Collection entries:
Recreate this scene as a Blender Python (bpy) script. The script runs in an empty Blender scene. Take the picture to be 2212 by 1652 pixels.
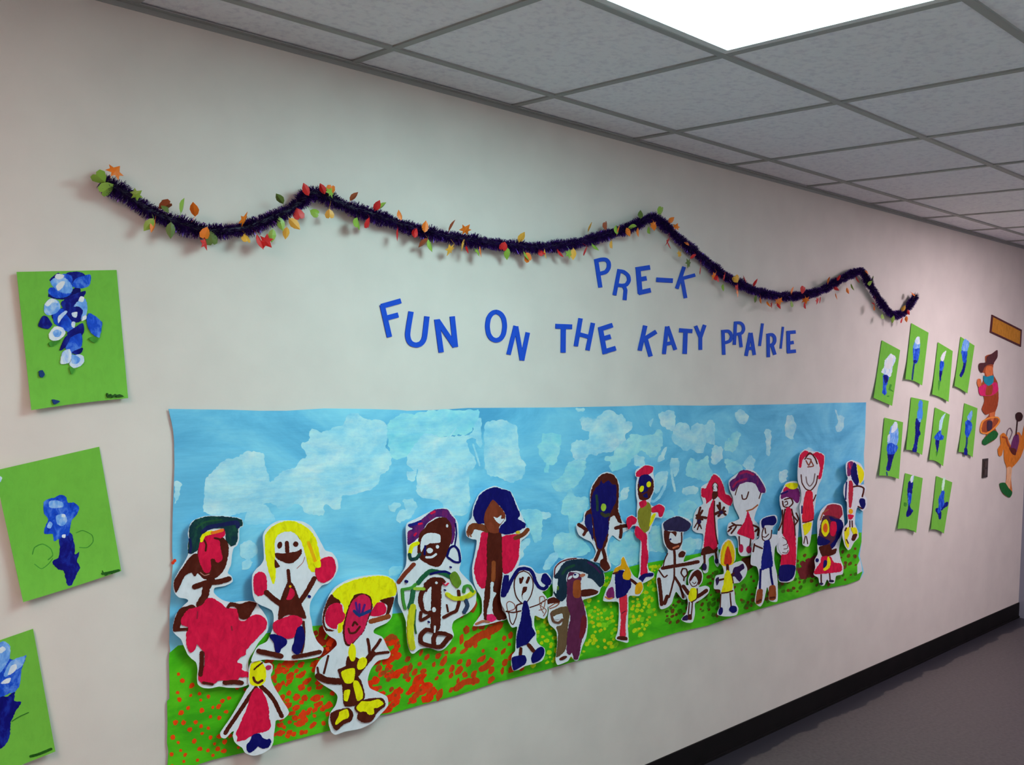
import bpy, bmesh, math, random
from mathutils import Vector, Matrix, noise
from mathutils.geometry import tessellate_polygon

# ------------------------------------------------------------------ camera, world, exposure
SC = bpy.context.scene
COL = SC.collection
FPX, YAW, PITCH, ROLL = 2080.56, 0.76157, -0.030301, 0.029232
IW, IH = 2212.0, 1652.0
CAM = Vector((0.0, -2.2726, 1.6723))
_f = Vector((math.sin(YAW)*math.cos(PITCH), math.cos(YAW)*math.cos(PITCH), math.sin(PITCH)))
_r0 = Vector((math.cos(YAW), -math.sin(YAW), 0.0))
_u0 = _r0.cross(_f)
_r = _r0*math.cos(ROLL) + _u0*math.sin(ROLL)
_u = -_r0*math.sin(ROLL) + _u0*math.cos(ROLL)
cd = bpy.data.cameras.new('camera')
cd.sensor_width = 36.0
cd.lens = FPX/IW*36.0
cd.clip_start = 0.05
cam = bpy.data.objects.new('camera', cd)
COL.objects.link(cam)
M = Matrix.Identity(4)
for i in range(3):
    M[i][0], M[i][1], M[i][2], M[i][3] = _r[i], _u[i], -_f[i], CAM[i]
cam.matrix_world = M
SC.camera = cam
SC.view_settings.view_transform = 'Standard'
SC.view_settings.look = 'None'
SC.view_settings.gamma = 1.0
SC.view_settings.exposure = 0.0
SC.view_settings.use_curve_mapping = False
w = bpy.data.worlds.new('world')
SC.world = w
w.use_nodes = True
w.node_tree.nodes['Background'].inputs[0].default_value = (0.02, 0.02, 0.025, 1)
w.node_tree.nodes['Background'].inputs[1].default_value = 0.3
LAMP = dict(near=((0.60, 1.0, 0.99), 19.0), far=((1.0, 0.86, 0.92), 24.0), back=((1.0, 0.72, 0.66), 24.0))
H = 2.46                      # ceiling height
TILE = 0.6096
GX0, GY1 = 1.5155, 0.196      # ceiling grid offsets
CORR = 2*GY1 + 4*TILE         # corridor width
XL, XR = -4.2, 6.975          # ends of the corridor

# ------------------------------------------------------------------ helpers
def wall_pt(px, py, y):
    """point of the plane at depth y (parallel to the long wall) seen at a photo position"""
    d = _f*FPX + _r*(px-IW/2) + _u*(IH/2-py)
    t = (y-CAM.y)/d.y
    return CAM + d*t

def lin(c):
    c = c/255.0
    return c/12.92 if c <= 0.04045 else ((c+0.055)/1.055)**2.4

PAL = dict(wh=(205, 207, 214), br=(74, 22, 10), cr=(200, 16, 60), nv=(3, 6, 88), ye=(246, 214, 2),
           dg=(18, 52, 52), pu=(82, 26, 96), og=(242, 158, 10), gr=(62, 132, 44), ob=(136, 66, 30),
           ma=(128, 26, 46), ol=(126, 120, 34), lm=(150, 180, 50), ta=(100, 76, 52), pp=(92, 32, 66),
           ink=(24, 52, 110), ck=(40, 36, 66), wg=(36, 18, 66), bl=(22, 74, 196), lb=(104, 156, 222),
           pb=(198, 210, 236), dn=(10, 10, 110), pg=(104, 172, 60), sg=(64, 136, 46), title=(26, 72, 188),
           sk=(196, 104, 60), hb=(76, 40, 44), tl=(28, 126, 150), pk=(196, 36, 96), vb=(146, 62, 32),
           rp=(220, 134, 54), tg=(26, 96, 44), ho=(206, 116, 36), lg=(222, 170, 130), rd=(182, 34, 34),
           dk=(52, 26, 26), bd=(176, 118, 40), olv=(98, 124, 36), mg=(160, 34, 80), ybr=(190, 188, 26),
           gy=(120, 110, 130))
_mats = {}
RND = random.Random(7)
def paint(key, gain=1.0):
    k = (key, gain)
    if k in _mats: return _mats[k]
    c = PAL[key] if isinstance(key, str) else key
    base = [min(0.92, max(0.002, lin(v)/0.80*gain)) for v in c]
    m = bpy.data.materials.new('paint_%s' % (key if isinstance(key, str) else '_'.join(map(str, key))))
    m.use_nodes = True
    nt = m.node_tree
    b = nt.nodes['Principled BSDF']
    b.inputs['Roughness'].default_value = 0.6
    b.inputs['Specular IOR Level'].default_value = 0.12
    tc = nt.nodes.new('ShaderNodeTexCoord')
    mp = nt.nodes.new('ShaderNodeMapping'); mp.inputs['Scale'].default_value = (1.0, 1.0, 0.6)
    mp.inputs['Rotation'].default_value = (0, RND.uniform(-1.2, 1.2), 0)
    nt.links.new(tc.outputs['Object'], mp.inputs[0])
    n = nt.nodes.new('ShaderNodeTexNoise'); n.inputs['Scale'].default_value = 50; n.inputs['Detail'].default_value = 6
    n.inputs['Roughness'].default_value = 0.65; n.inputs['Distortion'].default_value = 0.5
    nt.links.new(mp.outputs[0], n.inputs['Vector'])
    r = nt.nodes.new('ShaderNodeValToRGB')
    cr = r.color_ramp; cr.elements[0].position = 0.30; cr.elements[1].position = 0.72
    lo, hi = ((0.92, 1.05) if key in ('wh', 'title', 'pg') else (0.76, 1.18))
    f4 = lambda g: tuple(min(0.93, v*g+(0.006 if g > 1.1 else 0)) for v in base)+(1,)
    cr.elements[0].color = f4(lo); cr.elements[1].color = f4(hi)
    e = cr.elements.new(0.5); e.color = f4(1.0)
    mixes = dict(bl=((8, 30, 150), (90, 140, 220)), lb=((60, 110, 205), (176, 200, 236)), pb=((130, 170, 226), (226, 230, 240)), dn=((4, 4, 84), (24, 50, 160)),
                 pu=((50, 16, 80), (130, 30, 84)), dg=((10, 30, 60), (36, 84, 60)))
    if key in mixes:
        a_, z_ = mixes[key]
        cr.elements[0].color = tuple(lin(v)/0.8 for v in a_)+(1,); cr.elements[2].color = tuple(min(.93, lin(v)/0.8) for v in z_)+(1,)
    nt.links.new(n.outputs['Fac'], r.inputs[0])
    nt.links.new(r.outputs[0], b.inputs['Base Color'])
    bp = nt.nodes.new('ShaderNodeBump'); bp.inputs['Strength'].default_value = 0.25; bp.inputs['Distance'].default_value = 0.0012
    nt.links.new(n.outputs['Fac'], bp.inputs['Height']); nt.links.new(bp.outputs[0], b.inputs['Normal'])
    _mats[k] = m
    return m

def simple(name, col, rough=0.6, metal=0.0, spec=0.5):
    m = bpy.data.materials.new(name); m.use_nodes = True
    b = m.node_tree.nodes['Principled BSDF']
    b.inputs['Base Color'].default_value = (*col, 1)
    b.inputs['Roughness'].default_value = rough
    b.inputs['Metallic'].default_value = metal
    b.inputs['Specular IOR Level'].default_value = spec
    return m

def link_mesh(name, verts, faces, mat, parent=None, recalc=True):
    me = bpy.data.meshes.new(name)
    me.from_pydata([tuple(v) for v in verts], [], faces)
    if recalc:
        bm = bmesh.new(); bm.from_mesh(me)
        bmesh.ops.recalc_face_normals(bm, faces=bm.faces)
        bm.to_mesh(me); bm.free()
    me.update()
    if mat: me.materials.append(mat)
    o = bpy.data.objects.new(name, me)
    COL.objects.link(o)
    if parent: o.parent = parent
    return o

def tag(o, label=None, cat=None, group=None, kind=None):
    if label: o['label'] = label
    if cat: o['category'] = cat
    if group: o['group'] = group
    if kind: o['kind'] = kind
    return o

def box_data(boxes):
    V, F = [], []
    for (x0, x1, y0, y1, z0, z1) in boxes:
        n = len(V)
        V += [(x0,y0,z0),(x1,y0,z0),(x1,y1,z0),(x0,y1,z0),(x0,y0,z1),(x1,y0,z1),(x1,y1,z1),(x0,y1,z1)]
        F += [(n,n+3,n+2,n+1),(n+4,n+5,n+6,n+7),(n,n+1,n+5,n+4),(n+1,n+2,n+6,n+5),(n+2,n+3,n+7,n+6),(n+3,n,n+4,n+7)]
    return V, F
def boxes(name, bs, mat, parent=None):
    V, F = box_data(bs)
    return link_mesh(name, V, F, mat, parent)

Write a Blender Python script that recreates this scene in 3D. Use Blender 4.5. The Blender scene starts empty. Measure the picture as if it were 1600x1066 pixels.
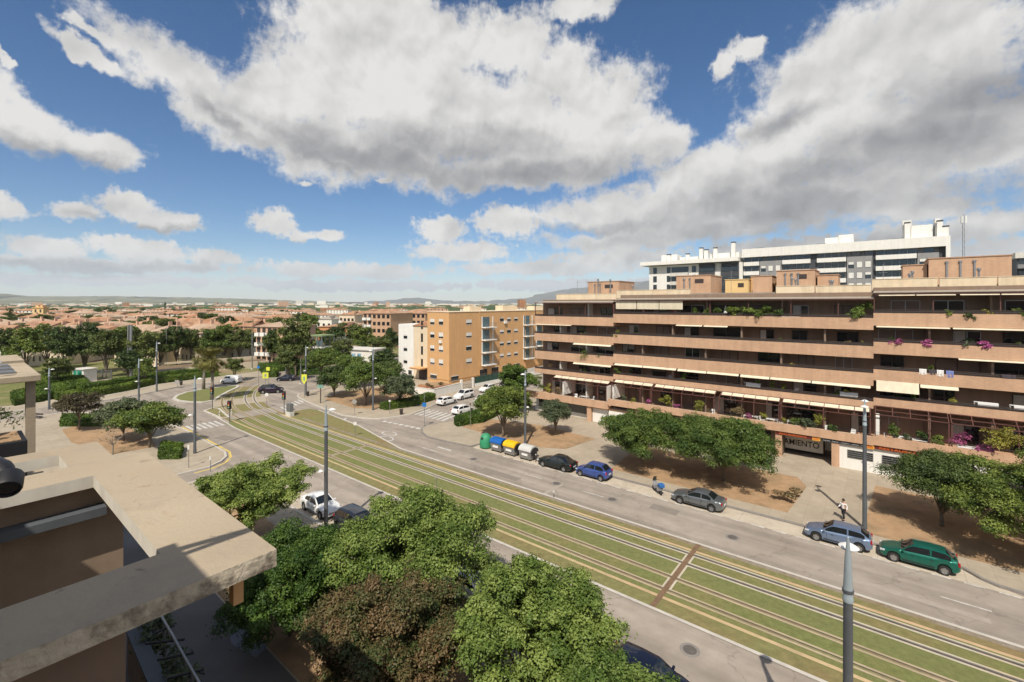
import bpy, math, random
import numpy as np
from mathutils import Vector, Matrix

SC = bpy.context.scene
COL = SC.collection
RND = random.Random(11)
rad = math.radians
# ---------------------------------------------------------------- layout helpers
# The street runs along s (towards the near right), t runs across it (towards the flats opposite).
SX, SY, TX, TY = 0.77958, -0.62631, 0.62631, 0.77958
STREET = math.atan2(SY, SX)
EYE = 18.0

def W(s, t, z=0.0):
    return Vector((s * SX + t * TX, s * SY + t * TY, z))

def gp(x, y, z=0.0):
    "ground point seen at a position of the photograph (16 mm view from 18 m up)"
    Y = 711.0 * (EYE - z) / (y - 474.0)
    return Vector(((x - 800.0) / 711.0 * Y, Y, z))

def ST(p):
    return p.x * SX + p.y * SY, p.x * TX + p.y * TY

# ---------------------------------------------------------------- mesh builder
class MB:
    def __init__(self):
        self.v, self.f, self.m = [], [], []

    def add(self, vs, fs, mi=0):
        o = len(self.v)
        self.v += [tuple(p) for p in vs]
        self.f += [tuple(i + o for i in f) for f in fs]
        self.m += [mi] * len(fs)
        return self

    def box(self, x0, x1, y0, y1, z0, z1, mi=0):
        vs = [(x0, y0, z0), (x1, y0, z0), (x1, y1, z0), (x0, y1, z0), (x0, y0, z1), (x1, y0, z1), (x1, y1, z1), (x0, y1, z1)]
        return self.add(vs, [(0, 3, 2, 1), (4, 5, 6, 7), (0, 1, 5, 4), (1, 2, 6, 5), (2, 3, 7, 6), (3, 0, 4, 7)], mi)

    def cbox(self, c, d, mi=0, rz=0.0, ry=0.0):
        hx, hy, hz = d[0] / 2, d[1] / 2, d[2] / 2
        M = Matrix.Translation(c) @ Matrix.Rotation(rz, 4, 'Z') @ Matrix.Rotation(ry, 4, 'Y')
        vs = [M @ Vector((sx * hx, sy * hy, sz * hz)) for sz in (-1, 1) for sx, sy in ((-1, -1), (1, -1), (1, 1), (-1, 1))]
        return self.add(vs, [(0, 3, 2, 1), (4, 5, 6, 7), (0, 1, 5, 4), (1, 2, 6, 5), (2, 3, 7, 6), (3, 0, 4, 7)], mi)

    def prism(self, poly, z0, z1, mi=0, top=True, bottom=True):
        n = len(poly)
        a = sum(poly[i][0] * poly[(i + 1) % n][1] - poly[(i + 1) % n][0] * poly[i][1] for i in range(n))
        if a < 0:
            poly = poly[::-1]
        vs = [(p[0], p[1], z0) for p in poly] + [(p[0], p[1], z1) for p in poly]
        fs = [(i, (i + 1) % n, n + (i + 1) % n, n + i) for i in range(n)]
        if top:
            fs.append(tuple(range(n, 2 * n)))
        if bottom:
            fs.append(tuple(range(n - 1, -1, -1)))
        return self.add(vs, fs, mi)

    def sheet(self, poly, z, mi=0):
        n = len(poly)
        a = sum(poly[i][0] * poly[(i + 1) % n][1] - poly[(i + 1) % n][0] * poly[i][1] for i in range(n))
        if a < 0:
            poly = poly[::-1]
        return self.add([(p[0], p[1], z) for p in poly], [tuple(range(n))], mi)

    def tube(self, pts, radii, n=8, mi=0, cap=True):
        pts = [Vector(p) for p in pts]
        if not hasattr(radii, '__len__'):
            radii = [radii] * len(pts)
        rings = []
        side = None
        for i, p in enumerate(pts):
            d = (pts[min(i + 1, len(pts) - 1)] - pts[max(i - 1, 0)])
            d = d.normalized() if d.length > 1e-9 else Vector((0, 0, 1))
            if side is None:
                side = d.orthogonal().normalized()
            side = (side - d * side.dot(d))
            side = side.normalized() if side.length > 1e-6 else d.orthogonal().normalized()
            up = d.cross(side)
            rings.append([p + (side * math.cos(2 * math.pi * k / n) + up * math.sin(2 * math.pi * k / n)) * radii[i] for k in range(n)])
        vs = [q for r in rings for q in r]
        fs = []
        for i in range(len(pts) - 1):
            for k in range(n):
                fs.append((i * n + k, i * n + (k + 1) % n, (i + 1) * n + (k + 1) % n, (i + 1) * n + k))
        if cap:
            fs.append(tuple(range(n - 1, -1, -1)))
            fs.append(tuple((len(pts) - 1) * n + k for k in range(n)))
        return self.add(vs, fs, mi)

    def lathe(self, prof, n=16, c=(0, 0, 0), mi=0):
        vs, fs = [], []
        for r, z in prof:
            for k in range(n):
                a = 2 * math.pi * k / n
                vs.append((c[0] + r * math.cos(a), c[1] + r * math.sin(a), c[2] + z))
        for i in range(len(prof) - 1):
            for k in range(n):
                fs.append((i * n + k, i * n + (k + 1) % n, (i + 1) * n + (k + 1) % n, (i + 1) * n + k))
        fs.append(tuple(range(n - 1, -1, -1)))
        fs.append(tuple((len(prof) - 1) * n + k for k in range(n)))
        return self.add(vs, fs, mi)

    def loft(self, rings, mi=0, closed=True, cap=True):
        n = len(rings[0])
        vs = [q for r in rings for q in r]
        fs = []
        for i in range(len(rings) - 1):
            for k in range(n if closed else n - 1):
                fs.append((i * n + k, i * n + (k + 1) % n, (i + 1) * n + (k + 1) % n, (i + 1) * n + k))
        if cap:
            fs.append(tuple(range(n - 1, -1, -1)))
            fs.append(tuple((len(rings) - 1) * n + k for k in range(n)))
        return self.add(vs, fs, mi)

    def build(self, name, mats, parent=None, smooth=False, bevel=0.0, label=None):
        me = bpy.data.meshes.new(name)
        me.from_pydata(self.v, [], self.f)
        if not isinstance(mats, (list, tuple)):
            mats = [mats]
        for m in mats:
            me.materials.append(m)
        if any(self.m):
            me.polygons.foreach_set('material_index', self.m)
        if smooth:
            me.polygons.foreach_set('use_smooth', [True] * len(me.polygons))
        me.update()
        o = bpy.data.objects.new(name, me)
        COL.objects.link(o)
        if parent is not None:
            o.parent = parent
        if bevel:
            b = o.modifiers.new('bevel', 'BEVEL')
            b.width = bevel
            b.segments = 2
            b.limit_method = 'ANGLE'
        if smooth == 'auto':
            e = o.modifiers.new('edges', 'EDGE_SPLIT')
            e.split_angle = rad(38)
        if label:
            o['label'] = label
        return o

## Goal
Up to and including the line containing "from mathutils.geometry import", repeat every line from the start of the data, but none of the pictures.

## Written answer
Recreate this scene as a Blender Python (bpy) script. The script runs in an empty Blender scene. Take the picture to be 2212 by 1652 pixels.
import bpy, bmesh, math, random
from mathutils import Vector, Matrix, noise
from mathutils.geometry import tessellate_polygon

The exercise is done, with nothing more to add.